Unique documentaire suisse sélectionné dans la compétition Burning Lights au festival Visions du Réel 2023, DREAMERS rend compte du quotidien que vivent les sans-papiers aux Etats-Unis.
DREAMERS
Une immersion bouleversante dans la vie de Carlos, sans papier, vivant à Chicago depuis son enfance.
DREAMERS | SYNOPSIS
Aux États-Unis, les jeunes sans-papiers sont appelés “Dreamers” (rêveurs). Carlos est l’un d’entre eux.
Carlos est arrivé enfant du Mexique, avec ses parents et ses frères. Ils·elles ont immigré à Chicago en 1993. 30 ans plus tard, Carlos n’est jamais retourné dans le pays dont il a la nationalité. Il ne peut quitter les États-Unis, ni même l’Illinois, sans avoir la certitude de pouvoir y revenir. Il ne sort jamais de chez lui sans craindre une rencontre avec la police qui pourrait l’expulser… Il fait partie des 2 millions de « Dreamers », les immigré·e·s clandestin·e·s qui ont vécu une enfance américaine normale avant d’être privé·e·s de l’entièreté de leurs droits dès leurs 18 ans. «Même si je me considère comme un Américain et que je considère l’Amérique comme mon pays, je peux être expulsé à tout moment. Mon pays ne me considère pas comme un de ses citoyens.» En off, la voix de Carlos est sobre et discrète, presque chuchotée. Dans un noir et blanc soulignant cette vie de l’ombre, l’accompagnant toujours intimement d’une caméra jamais invasive, le duo de cinéastes Luc Peter et Stéphanie Barbey filme Carlos dans son quotidien prudemment retenu.

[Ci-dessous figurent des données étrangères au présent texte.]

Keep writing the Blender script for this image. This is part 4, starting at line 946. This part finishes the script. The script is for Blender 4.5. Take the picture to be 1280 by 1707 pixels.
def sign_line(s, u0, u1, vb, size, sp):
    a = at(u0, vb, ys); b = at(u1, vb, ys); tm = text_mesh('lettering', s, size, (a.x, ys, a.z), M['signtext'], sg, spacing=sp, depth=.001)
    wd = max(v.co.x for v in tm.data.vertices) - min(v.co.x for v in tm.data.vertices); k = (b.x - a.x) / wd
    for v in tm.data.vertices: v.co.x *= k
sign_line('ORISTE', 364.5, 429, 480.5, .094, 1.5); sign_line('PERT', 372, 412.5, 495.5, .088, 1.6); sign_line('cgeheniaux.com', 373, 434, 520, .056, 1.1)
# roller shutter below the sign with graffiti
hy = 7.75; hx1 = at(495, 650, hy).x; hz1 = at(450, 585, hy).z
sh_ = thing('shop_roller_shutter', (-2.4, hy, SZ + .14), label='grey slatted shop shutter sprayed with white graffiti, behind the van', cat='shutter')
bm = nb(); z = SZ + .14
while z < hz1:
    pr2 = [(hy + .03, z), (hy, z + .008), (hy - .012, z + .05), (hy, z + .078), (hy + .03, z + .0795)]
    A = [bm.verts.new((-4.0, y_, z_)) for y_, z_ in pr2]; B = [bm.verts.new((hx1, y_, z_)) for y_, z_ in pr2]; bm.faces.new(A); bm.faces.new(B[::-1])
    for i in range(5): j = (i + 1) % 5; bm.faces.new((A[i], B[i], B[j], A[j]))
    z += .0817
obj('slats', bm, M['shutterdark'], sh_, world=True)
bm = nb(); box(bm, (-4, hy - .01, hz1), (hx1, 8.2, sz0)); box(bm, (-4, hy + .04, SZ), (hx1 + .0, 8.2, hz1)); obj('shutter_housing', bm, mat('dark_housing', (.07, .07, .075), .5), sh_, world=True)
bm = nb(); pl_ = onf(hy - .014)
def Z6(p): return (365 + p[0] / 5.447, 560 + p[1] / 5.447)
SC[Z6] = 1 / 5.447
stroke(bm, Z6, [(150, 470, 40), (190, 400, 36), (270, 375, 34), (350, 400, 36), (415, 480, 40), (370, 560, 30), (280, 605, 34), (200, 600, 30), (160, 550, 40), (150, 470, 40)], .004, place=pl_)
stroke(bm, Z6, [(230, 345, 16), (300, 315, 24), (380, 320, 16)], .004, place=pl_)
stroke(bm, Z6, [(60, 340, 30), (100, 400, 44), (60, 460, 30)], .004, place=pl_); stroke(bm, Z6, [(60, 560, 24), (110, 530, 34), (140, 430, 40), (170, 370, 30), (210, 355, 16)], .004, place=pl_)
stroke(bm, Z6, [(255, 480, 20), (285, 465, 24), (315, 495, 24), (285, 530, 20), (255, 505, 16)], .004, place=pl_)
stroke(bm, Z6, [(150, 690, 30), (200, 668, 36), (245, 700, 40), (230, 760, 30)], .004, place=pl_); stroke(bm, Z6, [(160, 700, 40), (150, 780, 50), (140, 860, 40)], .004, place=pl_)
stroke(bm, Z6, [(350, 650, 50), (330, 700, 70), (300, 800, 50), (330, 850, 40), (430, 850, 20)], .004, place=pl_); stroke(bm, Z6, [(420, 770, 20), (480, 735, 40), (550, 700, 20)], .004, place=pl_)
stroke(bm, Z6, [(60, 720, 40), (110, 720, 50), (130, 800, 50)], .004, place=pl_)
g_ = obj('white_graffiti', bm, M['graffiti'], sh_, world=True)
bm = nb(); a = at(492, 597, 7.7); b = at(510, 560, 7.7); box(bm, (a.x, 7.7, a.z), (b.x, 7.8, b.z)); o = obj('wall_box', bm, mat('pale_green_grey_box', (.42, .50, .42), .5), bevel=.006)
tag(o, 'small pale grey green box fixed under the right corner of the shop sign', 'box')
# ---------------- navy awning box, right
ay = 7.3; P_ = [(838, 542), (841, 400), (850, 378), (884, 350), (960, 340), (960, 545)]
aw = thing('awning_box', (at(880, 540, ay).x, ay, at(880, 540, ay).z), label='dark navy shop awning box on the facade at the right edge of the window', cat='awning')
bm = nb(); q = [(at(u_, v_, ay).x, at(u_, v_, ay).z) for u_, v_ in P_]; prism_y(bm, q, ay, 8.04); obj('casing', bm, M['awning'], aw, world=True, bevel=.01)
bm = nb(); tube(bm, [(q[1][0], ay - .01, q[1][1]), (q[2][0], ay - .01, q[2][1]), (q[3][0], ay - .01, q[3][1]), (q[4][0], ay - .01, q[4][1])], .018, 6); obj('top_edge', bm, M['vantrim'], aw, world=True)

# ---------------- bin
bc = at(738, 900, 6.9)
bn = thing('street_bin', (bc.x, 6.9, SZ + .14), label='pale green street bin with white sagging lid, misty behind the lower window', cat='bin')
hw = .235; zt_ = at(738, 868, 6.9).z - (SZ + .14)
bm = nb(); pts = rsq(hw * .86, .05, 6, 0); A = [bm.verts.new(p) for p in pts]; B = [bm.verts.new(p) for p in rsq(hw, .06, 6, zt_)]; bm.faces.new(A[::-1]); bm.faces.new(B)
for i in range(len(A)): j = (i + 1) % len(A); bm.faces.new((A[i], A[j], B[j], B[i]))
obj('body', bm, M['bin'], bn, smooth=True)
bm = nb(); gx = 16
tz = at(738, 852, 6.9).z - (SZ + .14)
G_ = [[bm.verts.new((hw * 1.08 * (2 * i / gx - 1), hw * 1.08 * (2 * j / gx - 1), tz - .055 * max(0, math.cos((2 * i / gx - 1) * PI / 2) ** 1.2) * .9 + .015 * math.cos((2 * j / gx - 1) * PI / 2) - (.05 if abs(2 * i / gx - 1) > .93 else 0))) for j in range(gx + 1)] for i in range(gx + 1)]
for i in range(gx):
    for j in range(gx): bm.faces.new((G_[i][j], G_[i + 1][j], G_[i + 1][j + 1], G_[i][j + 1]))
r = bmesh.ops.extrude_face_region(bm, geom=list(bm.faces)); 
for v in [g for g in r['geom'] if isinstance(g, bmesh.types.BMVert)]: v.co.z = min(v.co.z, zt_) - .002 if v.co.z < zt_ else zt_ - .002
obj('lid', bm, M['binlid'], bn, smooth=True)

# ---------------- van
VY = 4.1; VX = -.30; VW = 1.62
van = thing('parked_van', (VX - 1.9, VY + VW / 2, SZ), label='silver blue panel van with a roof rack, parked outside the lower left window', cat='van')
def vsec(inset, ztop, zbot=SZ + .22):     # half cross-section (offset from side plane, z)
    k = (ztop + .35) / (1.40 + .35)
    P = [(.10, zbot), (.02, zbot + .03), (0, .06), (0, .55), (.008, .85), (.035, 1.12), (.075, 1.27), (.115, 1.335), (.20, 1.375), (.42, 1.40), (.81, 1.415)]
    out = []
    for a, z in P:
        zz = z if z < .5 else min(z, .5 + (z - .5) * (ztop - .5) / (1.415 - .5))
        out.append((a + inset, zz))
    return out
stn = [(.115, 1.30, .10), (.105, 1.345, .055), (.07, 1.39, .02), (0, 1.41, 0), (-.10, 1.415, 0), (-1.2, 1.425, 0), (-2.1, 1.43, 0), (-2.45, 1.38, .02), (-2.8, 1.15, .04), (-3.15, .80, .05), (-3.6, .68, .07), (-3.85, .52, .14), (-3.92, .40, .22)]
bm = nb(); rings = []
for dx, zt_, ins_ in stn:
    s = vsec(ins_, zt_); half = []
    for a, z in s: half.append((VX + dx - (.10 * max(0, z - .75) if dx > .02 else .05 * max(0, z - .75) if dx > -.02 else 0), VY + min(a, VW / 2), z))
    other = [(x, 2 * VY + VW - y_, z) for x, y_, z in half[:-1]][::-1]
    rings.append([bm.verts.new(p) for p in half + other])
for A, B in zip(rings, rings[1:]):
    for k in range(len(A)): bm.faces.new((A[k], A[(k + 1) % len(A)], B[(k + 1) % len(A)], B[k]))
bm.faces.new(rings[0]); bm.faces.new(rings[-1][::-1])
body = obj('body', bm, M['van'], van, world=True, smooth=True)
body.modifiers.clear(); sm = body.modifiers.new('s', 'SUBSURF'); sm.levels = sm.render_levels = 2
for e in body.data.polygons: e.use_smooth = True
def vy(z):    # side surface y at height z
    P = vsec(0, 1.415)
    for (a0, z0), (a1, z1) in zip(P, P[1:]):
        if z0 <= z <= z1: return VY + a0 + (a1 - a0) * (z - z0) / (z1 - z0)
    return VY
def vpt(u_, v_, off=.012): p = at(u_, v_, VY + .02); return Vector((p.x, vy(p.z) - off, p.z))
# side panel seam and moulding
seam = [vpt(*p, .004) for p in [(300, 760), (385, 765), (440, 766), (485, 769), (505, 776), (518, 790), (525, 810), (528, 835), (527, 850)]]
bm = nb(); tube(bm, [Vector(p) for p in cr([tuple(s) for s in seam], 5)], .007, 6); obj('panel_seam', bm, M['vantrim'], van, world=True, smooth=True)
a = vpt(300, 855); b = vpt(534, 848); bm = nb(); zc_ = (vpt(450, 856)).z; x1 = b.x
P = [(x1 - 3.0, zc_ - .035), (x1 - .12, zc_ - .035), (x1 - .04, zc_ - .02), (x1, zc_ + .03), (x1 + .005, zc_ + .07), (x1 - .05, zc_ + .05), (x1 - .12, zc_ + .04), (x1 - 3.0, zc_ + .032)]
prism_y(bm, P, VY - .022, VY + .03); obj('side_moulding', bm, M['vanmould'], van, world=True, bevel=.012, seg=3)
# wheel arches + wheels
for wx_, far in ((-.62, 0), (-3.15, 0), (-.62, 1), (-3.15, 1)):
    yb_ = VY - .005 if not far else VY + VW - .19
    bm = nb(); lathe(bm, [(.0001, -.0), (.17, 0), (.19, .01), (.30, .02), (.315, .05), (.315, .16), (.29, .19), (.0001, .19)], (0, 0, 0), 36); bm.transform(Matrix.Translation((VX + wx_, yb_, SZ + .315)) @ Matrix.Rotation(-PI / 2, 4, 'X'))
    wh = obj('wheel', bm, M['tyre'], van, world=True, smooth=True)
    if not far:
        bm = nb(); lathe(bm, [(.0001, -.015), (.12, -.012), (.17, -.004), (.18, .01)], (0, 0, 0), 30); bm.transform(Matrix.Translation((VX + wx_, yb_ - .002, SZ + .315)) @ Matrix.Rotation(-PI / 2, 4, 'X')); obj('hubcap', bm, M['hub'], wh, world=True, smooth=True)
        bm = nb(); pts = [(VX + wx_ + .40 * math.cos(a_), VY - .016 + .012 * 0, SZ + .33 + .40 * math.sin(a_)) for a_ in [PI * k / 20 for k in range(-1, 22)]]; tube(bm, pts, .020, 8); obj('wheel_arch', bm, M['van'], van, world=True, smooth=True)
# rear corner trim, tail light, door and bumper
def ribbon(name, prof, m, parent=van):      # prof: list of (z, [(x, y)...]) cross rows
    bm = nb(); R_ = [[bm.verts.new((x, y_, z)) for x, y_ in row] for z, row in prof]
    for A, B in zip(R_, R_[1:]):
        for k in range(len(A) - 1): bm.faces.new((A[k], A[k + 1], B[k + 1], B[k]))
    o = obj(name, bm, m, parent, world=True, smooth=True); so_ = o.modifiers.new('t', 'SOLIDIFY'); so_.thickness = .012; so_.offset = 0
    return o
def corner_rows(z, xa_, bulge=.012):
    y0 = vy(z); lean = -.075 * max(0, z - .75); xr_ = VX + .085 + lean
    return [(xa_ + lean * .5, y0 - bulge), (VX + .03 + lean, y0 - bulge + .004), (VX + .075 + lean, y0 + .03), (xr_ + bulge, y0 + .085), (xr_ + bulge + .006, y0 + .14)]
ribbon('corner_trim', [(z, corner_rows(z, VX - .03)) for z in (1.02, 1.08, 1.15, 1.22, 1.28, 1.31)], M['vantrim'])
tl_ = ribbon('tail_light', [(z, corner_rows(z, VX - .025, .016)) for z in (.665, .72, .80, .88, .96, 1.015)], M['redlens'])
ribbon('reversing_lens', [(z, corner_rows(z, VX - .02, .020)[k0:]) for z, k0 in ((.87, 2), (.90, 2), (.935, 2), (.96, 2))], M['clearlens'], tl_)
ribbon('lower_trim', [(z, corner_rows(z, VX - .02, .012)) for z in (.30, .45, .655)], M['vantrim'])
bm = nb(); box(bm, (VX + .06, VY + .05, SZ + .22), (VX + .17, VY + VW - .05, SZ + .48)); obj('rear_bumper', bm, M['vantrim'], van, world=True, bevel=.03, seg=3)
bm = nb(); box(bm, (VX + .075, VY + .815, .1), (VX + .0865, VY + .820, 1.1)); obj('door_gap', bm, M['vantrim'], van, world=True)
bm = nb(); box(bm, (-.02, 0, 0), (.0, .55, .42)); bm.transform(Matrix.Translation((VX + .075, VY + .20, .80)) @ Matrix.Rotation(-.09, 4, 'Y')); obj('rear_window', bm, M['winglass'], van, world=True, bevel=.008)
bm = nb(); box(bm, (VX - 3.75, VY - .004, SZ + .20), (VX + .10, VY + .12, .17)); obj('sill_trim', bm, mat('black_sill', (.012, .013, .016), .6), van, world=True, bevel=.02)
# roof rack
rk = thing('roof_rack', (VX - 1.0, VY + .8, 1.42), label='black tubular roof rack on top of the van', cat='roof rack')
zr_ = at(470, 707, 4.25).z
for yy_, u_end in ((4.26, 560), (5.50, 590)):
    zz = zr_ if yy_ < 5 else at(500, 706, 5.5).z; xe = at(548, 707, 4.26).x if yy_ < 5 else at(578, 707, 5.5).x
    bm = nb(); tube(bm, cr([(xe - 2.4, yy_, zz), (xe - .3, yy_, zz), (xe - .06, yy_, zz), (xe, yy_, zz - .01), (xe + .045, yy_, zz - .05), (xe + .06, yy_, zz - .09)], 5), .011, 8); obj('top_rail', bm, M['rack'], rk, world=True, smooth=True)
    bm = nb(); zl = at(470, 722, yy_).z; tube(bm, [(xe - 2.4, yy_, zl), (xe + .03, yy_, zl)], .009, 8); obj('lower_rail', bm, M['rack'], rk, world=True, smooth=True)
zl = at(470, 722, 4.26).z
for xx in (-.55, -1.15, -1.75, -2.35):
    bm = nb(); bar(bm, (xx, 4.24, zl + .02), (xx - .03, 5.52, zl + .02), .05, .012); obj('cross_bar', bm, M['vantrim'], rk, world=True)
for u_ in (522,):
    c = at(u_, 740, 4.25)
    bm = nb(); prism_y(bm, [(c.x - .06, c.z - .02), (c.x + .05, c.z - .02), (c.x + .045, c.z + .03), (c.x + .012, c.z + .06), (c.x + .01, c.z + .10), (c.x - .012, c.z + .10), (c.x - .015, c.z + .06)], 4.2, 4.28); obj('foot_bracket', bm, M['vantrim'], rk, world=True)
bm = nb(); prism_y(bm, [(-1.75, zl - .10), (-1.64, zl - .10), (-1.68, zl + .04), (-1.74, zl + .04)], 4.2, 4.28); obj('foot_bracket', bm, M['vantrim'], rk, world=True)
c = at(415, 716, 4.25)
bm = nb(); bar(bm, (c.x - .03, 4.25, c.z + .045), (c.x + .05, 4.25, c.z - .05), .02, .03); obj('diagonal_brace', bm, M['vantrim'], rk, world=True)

Il·elle donnent corps à cette vie sans existence.
Critique par Ondine Perier
Mexicain de 38 ans, Carlos et vit à Chicago depuis l’âge de 9 ans. Il est le troisième d’une fratrie de quatre garçons. Sa vie est hantée par la peur de se faire arrêté et expulsé des Etats-Unis, pays qu’il considère pourtant comme le sien.
Une mise en scène sobre et élégante
Les réalisateurs ont fait le choix du noir et blanc pour leur documentaire, ce qui donne une grande élégance au film. Le personnage central est souvent filmé en gros plan. Ces scènes emplies d’émotion plonge le spectateur dans les tourments de Carlos. Les travellings sur la ville de Chicago et sa verticalité témoignent de son «rêve américain». Son parcours et les temps forts de sa vie sont distillés au fur et à mesure, on comprend ainsi combien son enfance a été difficile, marquée par une figure paternelle déficiente. La voix off de Carlos est comme un guide tout au long du film. Il partage avec le spectateur ses doutes, ses angoisses et ses souvenirs du Mexique et témoigne d’une certaine lucidité quant à l’incertitude de son avenir.
Une grande puissance émotionnelle
Lorsque Carlos évoque son frère Jorge arrêté par la police et renvoyé de force dans son pays il y a une dizaine d’années, on ressent toujours beaucoup de souffrance. La joie qui accompagne sa construction de vie de famille est très souvent ternie par la pensée de ce frère isolé des siens et contraint à la solitude. Le jeune Freddy, fils de Jorge, n’a pas connu son père et vit cloitré. Il alterne des épisodes dépressifs. Son mal être se traduit par de grandes difficultés à communiquer. La manière dont Carlos s’occupe de son neveu et cherche toujours à garder le contact avec son frère expulsé confèrent à Carlos un rôle de pilier malgré ses peurs constantes.
Les liens sacrés de la famille
La joie n’est pas absente du film. La famille constitue un socle crucial. Les scènes d’anniversaire, barbecue, d’évocation de souvenirs partagés montrent la force des liens familiaux. Cette solidarité permet à certains d’avancer. Des scènes cocasses amènent aussi des moments de respiration. Les réalisateurs posent leur caméra sur chacun des membres de la famille. On observe ainsi les différentes manières d’affronter les difficultés inhérentes à la vie de sans papiers. Un frère sera plus actif et intégré qu’un autre tétanisé par la peur de croiser la police, reclus chez lui. Carlos commente chacune de ces trajectoires en partageant ses sentiments par rapport aux siens : fierté, tristesse, inquiétude.
Pour conclure «Dreamers» est un très beau film, sensible qui rend compte du quotidien des sans papiers. Cette immersion dans la vie de Carlos procure une forte empathie. Une véritable fenêtre sur la vie des ces 2.5 millions d’immigrés qui luttent pour obtenir la citoyenneté américaine.